Korean scientists discover a planet 13,000 light-years far from earth

Posted April. 27, 2017 07:24,   

Updated April. 27, 2017 07:32

Korean scientists has discovered a terrestrial planet outside the solar system for the first time since the establishment of its own astronomical observation system.

In its joint study with the National Aeronautics and Space Administration and the California Institute of Technology, the Korea Astronomy and Space Science Institute (KASI) announced on Wednesday that it has discovered an alien planet (OGLE-2016-BLG-1195Lb) with the equivalent mass and size of earth 13,000 light-years (1 light-year = approx. 9.46 trillion kilometers) away from earth. They used terrestrial telescope Korea Microlensing Telescope Network (KMTnet) and NASA’s space observatory Spitzer.

KMTnet, which is an astronomical observation network exclusively established by KASI in 2015, has stationed in Chile, South Africa, and Australia to discover the “next earth.” “By using both the terrestrial telescope (KMTnet) and space observatory (Spitzer), we can come up with an exact distance between earth and alien planet, as if locating the exact spot of an object with our naked eyes,” KASI senior researcher Lee Choong-wook said.

There are high possibilities that the recently discovered planet, which is 1.43 times heavier than earth, is comprised of rocks. The distance with its primary star is also 1.16AU; a similar distance between the sun and the earth at 1AU (AU: Astronomical Unit. 1AU = approx. 150 million kilometers). Still, the surface temperature is lower than that of Pluto (around minus 230 degrees Celsius) located on the outskirts of the solar system, as the new planet weighs only 7.8 percent of the sun and is a colder red dwarf star. Therefore, it is highly likely that an existing living organism remain scarce.

Among the planets discovered, the recent planet is relatively far from primary star. “This implies that terrestrial planets can be created in various conditions,” said Andrew Gould, an invitational researcher at KASI and a professor at Max Planck Institute for Astronomy in Germany.

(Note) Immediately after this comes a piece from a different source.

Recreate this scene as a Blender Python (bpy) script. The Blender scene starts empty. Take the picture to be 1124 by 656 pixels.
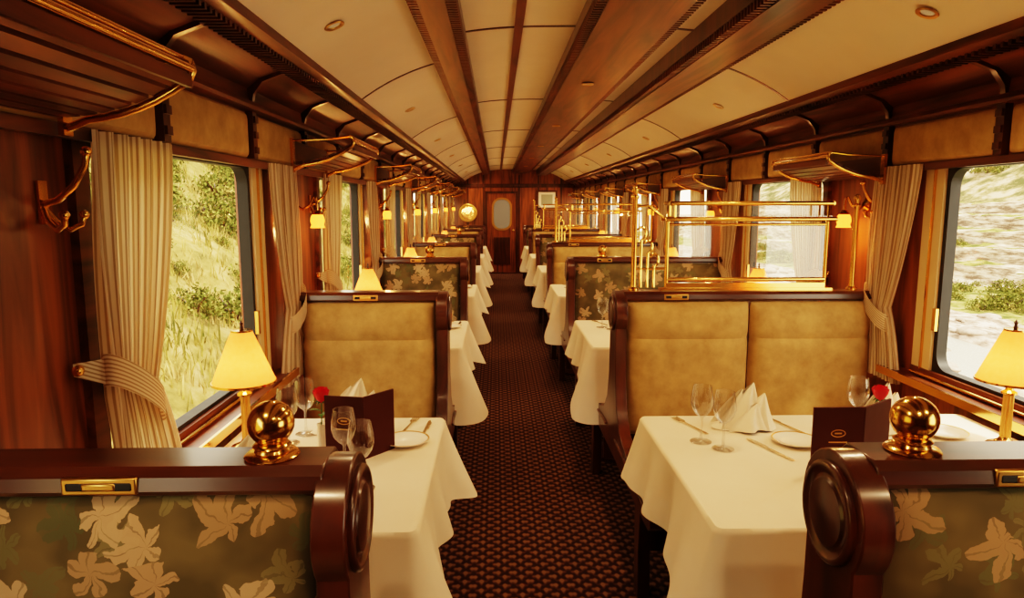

Most of the 3,600 or so alien planets discovered were close to the primary star, with less than 1AU of distance. Furthermore, the seven alien planets discovered near the 39 light-years away star “Trappist-1” were also 0.01 to 0.06AU near the primary star. This was due to the eclipse when stars are dimmed by passing planets. When the planet is located too far from primary star, the eclipse cannot be observed.